Unlike AR models that generate code one token at a time, dLLMs work on the entire sequence simultaneously, allowing for a more global approach to code generation. This parallel processing capability is particularly suited for the iterative and complex nature of coding.

A key finding of the research is that dLLMs, such as DiffuCoder, have an inherent flexibility in their generation process. The study demonstrates that by adjusting the “sampling temperature”—a parameter that controls randomness—dLLMs can dynamically choose how much of their generation process should resemble the sequential, left-to-right approach of AR models. Increasing the temperature not only diversifies the choice of tokens but also their order of generation. This opens up a richer space for exploring different code possibilities.

For example, imagine generating a Python function to check if two numbers in a list are close to each other. An AR model might meticulously build the function line by line. DiffuCoder, on the other hand, can consider the entire function structure at once, potentially filling in different parts of the function in a less rigid order, guided by its internal understanding of code logic.
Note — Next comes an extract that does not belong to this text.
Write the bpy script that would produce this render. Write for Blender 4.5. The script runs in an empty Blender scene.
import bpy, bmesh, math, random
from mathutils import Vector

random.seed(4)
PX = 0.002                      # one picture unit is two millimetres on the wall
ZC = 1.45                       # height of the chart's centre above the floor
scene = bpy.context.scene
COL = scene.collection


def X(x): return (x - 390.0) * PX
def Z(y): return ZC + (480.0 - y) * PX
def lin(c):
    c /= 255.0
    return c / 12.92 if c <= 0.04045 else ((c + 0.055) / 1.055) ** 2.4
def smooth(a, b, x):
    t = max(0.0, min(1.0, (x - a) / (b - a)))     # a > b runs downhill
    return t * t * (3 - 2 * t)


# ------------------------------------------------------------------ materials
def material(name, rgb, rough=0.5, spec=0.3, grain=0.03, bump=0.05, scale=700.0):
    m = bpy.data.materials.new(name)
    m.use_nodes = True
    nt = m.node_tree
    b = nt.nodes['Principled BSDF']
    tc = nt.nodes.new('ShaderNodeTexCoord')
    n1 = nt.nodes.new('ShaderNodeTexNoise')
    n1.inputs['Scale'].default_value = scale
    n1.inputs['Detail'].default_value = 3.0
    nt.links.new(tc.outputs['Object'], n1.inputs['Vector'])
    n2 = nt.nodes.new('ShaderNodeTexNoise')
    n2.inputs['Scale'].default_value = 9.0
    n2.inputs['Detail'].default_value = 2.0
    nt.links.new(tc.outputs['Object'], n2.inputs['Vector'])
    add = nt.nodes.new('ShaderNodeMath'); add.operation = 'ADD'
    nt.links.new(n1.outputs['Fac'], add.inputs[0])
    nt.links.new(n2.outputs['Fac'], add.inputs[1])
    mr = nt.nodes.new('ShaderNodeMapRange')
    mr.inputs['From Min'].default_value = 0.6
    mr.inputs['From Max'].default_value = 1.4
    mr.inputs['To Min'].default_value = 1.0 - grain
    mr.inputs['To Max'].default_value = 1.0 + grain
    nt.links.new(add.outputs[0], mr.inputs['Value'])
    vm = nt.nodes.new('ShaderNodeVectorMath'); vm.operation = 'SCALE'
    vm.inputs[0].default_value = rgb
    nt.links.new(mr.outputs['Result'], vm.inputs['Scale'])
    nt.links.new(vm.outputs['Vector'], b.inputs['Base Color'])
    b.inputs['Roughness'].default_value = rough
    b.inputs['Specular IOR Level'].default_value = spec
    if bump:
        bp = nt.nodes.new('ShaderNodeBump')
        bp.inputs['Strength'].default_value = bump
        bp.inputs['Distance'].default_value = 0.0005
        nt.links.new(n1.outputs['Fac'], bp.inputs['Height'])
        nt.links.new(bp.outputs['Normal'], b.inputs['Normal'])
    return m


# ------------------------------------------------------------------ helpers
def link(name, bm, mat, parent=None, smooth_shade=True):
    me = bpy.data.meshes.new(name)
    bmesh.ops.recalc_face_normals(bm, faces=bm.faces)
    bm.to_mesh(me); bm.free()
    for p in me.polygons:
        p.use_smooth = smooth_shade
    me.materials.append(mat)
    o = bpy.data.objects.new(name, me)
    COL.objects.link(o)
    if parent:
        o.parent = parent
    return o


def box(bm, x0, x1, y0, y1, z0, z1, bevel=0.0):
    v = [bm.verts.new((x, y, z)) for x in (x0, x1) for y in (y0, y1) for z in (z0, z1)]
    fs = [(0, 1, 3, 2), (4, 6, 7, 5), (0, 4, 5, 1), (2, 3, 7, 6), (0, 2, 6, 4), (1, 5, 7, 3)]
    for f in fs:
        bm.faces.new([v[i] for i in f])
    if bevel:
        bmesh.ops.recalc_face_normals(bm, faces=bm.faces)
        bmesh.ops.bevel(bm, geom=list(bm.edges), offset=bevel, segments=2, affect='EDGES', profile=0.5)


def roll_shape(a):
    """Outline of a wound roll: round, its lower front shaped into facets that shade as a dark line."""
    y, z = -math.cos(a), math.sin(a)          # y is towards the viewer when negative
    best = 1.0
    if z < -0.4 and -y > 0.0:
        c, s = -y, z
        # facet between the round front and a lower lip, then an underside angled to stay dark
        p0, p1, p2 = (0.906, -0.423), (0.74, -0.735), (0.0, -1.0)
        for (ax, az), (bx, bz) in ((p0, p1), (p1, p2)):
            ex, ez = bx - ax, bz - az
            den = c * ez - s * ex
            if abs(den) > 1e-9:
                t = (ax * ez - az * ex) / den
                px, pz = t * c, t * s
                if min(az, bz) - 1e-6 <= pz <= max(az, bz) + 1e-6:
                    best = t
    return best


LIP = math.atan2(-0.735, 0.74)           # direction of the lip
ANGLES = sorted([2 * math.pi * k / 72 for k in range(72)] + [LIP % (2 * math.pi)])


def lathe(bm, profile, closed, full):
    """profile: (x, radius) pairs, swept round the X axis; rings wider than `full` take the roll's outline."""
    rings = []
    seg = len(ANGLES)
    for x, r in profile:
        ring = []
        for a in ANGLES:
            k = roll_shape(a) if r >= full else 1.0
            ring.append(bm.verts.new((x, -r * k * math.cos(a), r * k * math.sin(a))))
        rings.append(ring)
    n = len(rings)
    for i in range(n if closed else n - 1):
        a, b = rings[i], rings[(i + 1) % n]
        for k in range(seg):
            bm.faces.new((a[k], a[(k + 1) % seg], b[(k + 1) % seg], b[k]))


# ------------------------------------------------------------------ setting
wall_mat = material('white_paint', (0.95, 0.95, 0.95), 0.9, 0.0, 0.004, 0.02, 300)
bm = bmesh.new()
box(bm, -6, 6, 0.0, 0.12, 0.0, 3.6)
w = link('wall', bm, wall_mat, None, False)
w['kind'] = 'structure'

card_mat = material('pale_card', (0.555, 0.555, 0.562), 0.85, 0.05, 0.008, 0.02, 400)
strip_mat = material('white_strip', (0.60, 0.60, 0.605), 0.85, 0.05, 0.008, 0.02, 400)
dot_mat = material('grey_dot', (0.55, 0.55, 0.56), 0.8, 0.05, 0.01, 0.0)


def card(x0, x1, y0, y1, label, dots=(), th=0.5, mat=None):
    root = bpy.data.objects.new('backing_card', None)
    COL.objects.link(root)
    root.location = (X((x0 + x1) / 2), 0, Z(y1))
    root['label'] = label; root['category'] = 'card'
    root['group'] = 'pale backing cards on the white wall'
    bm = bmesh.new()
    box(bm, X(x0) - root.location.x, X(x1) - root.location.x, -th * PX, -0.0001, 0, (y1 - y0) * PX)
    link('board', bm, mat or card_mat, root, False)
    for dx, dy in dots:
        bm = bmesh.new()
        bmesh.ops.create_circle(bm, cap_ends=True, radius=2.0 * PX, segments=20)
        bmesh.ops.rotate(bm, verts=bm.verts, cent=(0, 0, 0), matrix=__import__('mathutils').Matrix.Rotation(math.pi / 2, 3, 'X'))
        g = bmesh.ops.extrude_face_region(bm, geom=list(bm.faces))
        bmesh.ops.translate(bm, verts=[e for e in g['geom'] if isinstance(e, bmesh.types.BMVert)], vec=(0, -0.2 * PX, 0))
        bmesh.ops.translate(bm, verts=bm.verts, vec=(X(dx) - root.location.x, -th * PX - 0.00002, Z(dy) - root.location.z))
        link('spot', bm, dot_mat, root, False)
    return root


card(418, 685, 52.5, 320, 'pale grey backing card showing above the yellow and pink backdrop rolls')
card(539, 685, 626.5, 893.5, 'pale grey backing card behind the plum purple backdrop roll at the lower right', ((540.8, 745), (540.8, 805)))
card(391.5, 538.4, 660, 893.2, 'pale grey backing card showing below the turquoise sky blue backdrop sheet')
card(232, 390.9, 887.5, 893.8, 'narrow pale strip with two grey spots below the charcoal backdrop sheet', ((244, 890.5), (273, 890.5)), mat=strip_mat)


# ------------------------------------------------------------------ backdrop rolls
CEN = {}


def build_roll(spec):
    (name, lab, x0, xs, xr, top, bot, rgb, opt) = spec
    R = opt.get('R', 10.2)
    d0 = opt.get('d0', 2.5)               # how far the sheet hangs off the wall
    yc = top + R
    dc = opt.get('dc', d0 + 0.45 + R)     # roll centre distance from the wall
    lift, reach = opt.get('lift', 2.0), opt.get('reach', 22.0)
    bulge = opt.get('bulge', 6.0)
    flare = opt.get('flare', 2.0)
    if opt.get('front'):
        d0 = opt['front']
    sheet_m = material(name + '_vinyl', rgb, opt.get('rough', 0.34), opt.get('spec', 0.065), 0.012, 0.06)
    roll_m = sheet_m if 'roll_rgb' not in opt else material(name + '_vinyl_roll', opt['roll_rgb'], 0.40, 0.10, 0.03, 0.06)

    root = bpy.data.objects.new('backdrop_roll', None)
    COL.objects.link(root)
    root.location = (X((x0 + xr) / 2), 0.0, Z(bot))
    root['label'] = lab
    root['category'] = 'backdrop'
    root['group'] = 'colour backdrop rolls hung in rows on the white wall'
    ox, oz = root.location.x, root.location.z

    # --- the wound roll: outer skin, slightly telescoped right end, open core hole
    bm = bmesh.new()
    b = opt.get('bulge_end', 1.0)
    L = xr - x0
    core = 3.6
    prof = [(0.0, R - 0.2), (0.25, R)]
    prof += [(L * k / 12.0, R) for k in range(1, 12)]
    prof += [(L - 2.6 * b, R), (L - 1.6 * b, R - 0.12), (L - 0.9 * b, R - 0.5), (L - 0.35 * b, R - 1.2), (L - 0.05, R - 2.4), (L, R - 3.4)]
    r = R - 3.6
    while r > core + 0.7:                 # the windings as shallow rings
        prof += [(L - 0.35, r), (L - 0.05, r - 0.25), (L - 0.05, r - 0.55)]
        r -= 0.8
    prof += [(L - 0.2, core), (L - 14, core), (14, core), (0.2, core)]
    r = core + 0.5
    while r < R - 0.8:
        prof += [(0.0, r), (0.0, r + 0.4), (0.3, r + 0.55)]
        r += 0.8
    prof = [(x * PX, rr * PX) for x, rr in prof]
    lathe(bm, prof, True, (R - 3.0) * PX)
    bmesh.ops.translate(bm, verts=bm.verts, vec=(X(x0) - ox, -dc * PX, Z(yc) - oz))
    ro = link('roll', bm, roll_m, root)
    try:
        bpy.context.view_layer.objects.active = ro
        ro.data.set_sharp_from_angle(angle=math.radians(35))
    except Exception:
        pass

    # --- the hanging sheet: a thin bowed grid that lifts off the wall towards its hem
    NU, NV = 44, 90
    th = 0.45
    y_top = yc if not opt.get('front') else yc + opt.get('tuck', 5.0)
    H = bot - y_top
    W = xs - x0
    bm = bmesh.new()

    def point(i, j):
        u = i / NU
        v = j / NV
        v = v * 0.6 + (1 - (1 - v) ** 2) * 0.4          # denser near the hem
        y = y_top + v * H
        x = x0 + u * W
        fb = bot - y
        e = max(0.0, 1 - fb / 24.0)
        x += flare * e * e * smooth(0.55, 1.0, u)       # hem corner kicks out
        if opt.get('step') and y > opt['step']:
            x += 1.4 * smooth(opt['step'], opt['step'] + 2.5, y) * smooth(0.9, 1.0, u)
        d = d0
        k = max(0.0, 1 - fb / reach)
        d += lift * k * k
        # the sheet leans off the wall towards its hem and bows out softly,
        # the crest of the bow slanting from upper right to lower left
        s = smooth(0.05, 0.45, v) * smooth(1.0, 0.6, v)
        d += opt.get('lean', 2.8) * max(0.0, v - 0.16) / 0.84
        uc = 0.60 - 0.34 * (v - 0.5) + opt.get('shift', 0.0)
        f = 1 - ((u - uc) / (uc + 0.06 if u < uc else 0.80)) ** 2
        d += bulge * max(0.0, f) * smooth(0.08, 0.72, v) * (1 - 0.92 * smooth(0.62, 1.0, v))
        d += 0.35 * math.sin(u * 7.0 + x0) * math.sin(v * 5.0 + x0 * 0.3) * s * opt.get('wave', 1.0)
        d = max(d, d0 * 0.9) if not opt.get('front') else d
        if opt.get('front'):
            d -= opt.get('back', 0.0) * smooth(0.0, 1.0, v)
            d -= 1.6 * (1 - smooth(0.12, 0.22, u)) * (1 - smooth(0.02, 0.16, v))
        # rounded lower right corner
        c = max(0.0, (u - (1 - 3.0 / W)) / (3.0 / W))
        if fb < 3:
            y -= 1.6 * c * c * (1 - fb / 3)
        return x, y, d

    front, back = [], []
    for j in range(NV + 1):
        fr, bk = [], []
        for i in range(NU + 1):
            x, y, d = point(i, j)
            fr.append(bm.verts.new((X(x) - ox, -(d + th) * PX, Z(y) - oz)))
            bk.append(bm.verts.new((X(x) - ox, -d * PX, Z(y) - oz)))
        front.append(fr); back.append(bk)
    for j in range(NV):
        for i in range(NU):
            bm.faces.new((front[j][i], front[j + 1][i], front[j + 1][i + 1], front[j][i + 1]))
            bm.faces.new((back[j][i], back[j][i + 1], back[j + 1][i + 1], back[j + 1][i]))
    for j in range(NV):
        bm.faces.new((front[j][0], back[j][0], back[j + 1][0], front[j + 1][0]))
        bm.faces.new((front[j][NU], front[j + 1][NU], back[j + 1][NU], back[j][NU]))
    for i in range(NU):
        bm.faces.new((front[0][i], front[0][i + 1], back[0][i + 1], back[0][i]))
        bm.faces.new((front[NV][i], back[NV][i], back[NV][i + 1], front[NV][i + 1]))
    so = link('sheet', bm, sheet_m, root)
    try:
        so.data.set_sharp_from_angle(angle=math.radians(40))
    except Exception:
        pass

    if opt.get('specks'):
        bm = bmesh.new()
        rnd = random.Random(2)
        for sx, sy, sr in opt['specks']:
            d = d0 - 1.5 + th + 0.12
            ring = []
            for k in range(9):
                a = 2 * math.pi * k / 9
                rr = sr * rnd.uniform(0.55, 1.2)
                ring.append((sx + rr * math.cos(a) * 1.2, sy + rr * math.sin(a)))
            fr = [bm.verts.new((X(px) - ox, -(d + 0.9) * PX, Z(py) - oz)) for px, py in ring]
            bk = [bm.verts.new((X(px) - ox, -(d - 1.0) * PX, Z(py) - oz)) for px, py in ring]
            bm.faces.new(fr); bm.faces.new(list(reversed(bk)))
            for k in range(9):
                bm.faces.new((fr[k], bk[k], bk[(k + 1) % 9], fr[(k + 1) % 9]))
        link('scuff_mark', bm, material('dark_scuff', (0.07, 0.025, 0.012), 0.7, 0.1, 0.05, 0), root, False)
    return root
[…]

To further enhance the performance of these models, the researchers introduced a novel reinforcement learning (RL) technique called “coupled-GRPO.” This method is specifically designed for diffusion models and aims to improve training efficiency and stability. Coupled-GRPO uses a unique sampling strategy that pairs complementary “masks” (representations of missing information) to refine the model’s ability to generate accurate code.

The results show that DiffuCoder, trained with coupled-GRPO, significantly outperforms other models on various code generation benchmarks, achieving a notable improvement of 4.4% on the EvalPlus benchmark. This enhancement was achieved with a relatively small amount of training data.

The research also delves into understanding the “autoregressive-ness” (AR-ness) of dLLMs—how closely their generation process mimics the sequential nature of AR models. By introducing specific metrics, the study reveals that dLLMs naturally exhibit a degree of AR-ness due to the inherent sequential structure of text data, but they also possess the ability to break free from strict left-to-right generation, especially at higher sampling temperatures. This flexibility allows for more parallelized processing, potentially leading to faster code generation.

In essence, DiffuCoder and the coupled-GRPO framework represent a significant step forward in leveraging the strengths of diffusion models for code generation, offering a more flexible and efficient approach compared to traditional methods. The research provides valuable insights into the underlying mechanisms of dLLMs and paves the way for future advancements in AI-powered coding.